One of the American speakers at the conference, former California Governor Edmund Gerry Brown, sees the cause of the current problems in US-Russia relations in the “spirit of rivalry that persists because of the old prejudices”. The way out of this situation is listening to and learning from each other instead of imposing one's vision and views upon each other, said Mr Brown.

Vice President of Transneft Rashid Sharipov, President of Chevron Neftegaz Inc. Andrew McGran, CFO of Sovcomflot Nikolay Kolesnikov as well as Deputy Chairman of NOVATEK Managing Board and Chairman of the Arctic Economic Council Yevgeny Ambrosov highlighted their companies’ operations and the advantages of collaboration in delivering mutually beneficial business projects.

Nikolay Korchunov, Ambassador-at-Large for Arctic Cooperation at the Russian Ministry of Foreign Affairs, and Michael Sfraga, Chairman of the US Arctic Research Commission, took part in a substantive and detailed discussion about the outlook for US-Russia collaboration to ensure the environmental sustainability of the Arctic. With Russia taking over the chairmanship of the Arctic Council from 2021 to 2023, Moscow will actively address the issues of climate change, preventing marine pollution and focusing on responsible behaviour in the world's northernmost region within this intergovernmental organisation of the Arctic nations.

“The Arctic and the International Space Station are the two areas where the Russian Federation and the US work together every day,” Nikolay Korchunov reminded. In his turn, Kennan Institute's political scientist Matthew Rojansky, who moderated the session, addressed the question on how to transfer the successful experience of US-Russian collaboration in the Arctic to other areas of bilateral relations.

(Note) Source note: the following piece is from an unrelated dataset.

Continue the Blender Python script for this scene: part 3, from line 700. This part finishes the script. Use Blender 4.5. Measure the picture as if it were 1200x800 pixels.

Subsequent panel discussions at the conference focused on historical issues, including the outlook for conservation of the Fort Ross Park – a unique memorial of the Russian presence in North America and exploration of this continent's western part by our colonists. The Russian Geographical Society and its sponsor companies are currently working on the project of restoring the 1824 Life-Giving Trinity Chapel at the fort, the first Orthodox site in the West of the United States.

Reference by RG

Fort Ross is a former Russian settlement and wooden fort on the coast of Northern California, founded by the Russian-American Company to hunt for and trade in furs, back in 1812. By 1824, there were already about 400 families at Fort Ross, who, among other things, farmed and cultivated wheat by hiring local Indians. The fort originally had ten cannons in its arsenal, but that number had risen to 40 by 1840. In 1841, the company sold its property to John Sutter, an American landowner. The only original building that has survived is the house of the last Russian superintendent of the fort, Alexander Rotchev. Fort Ross currently has the status of a historic park and preserve museum under the auspices of the State of California, and it is managed by the Fort Ross Conservancy, an independent organisation.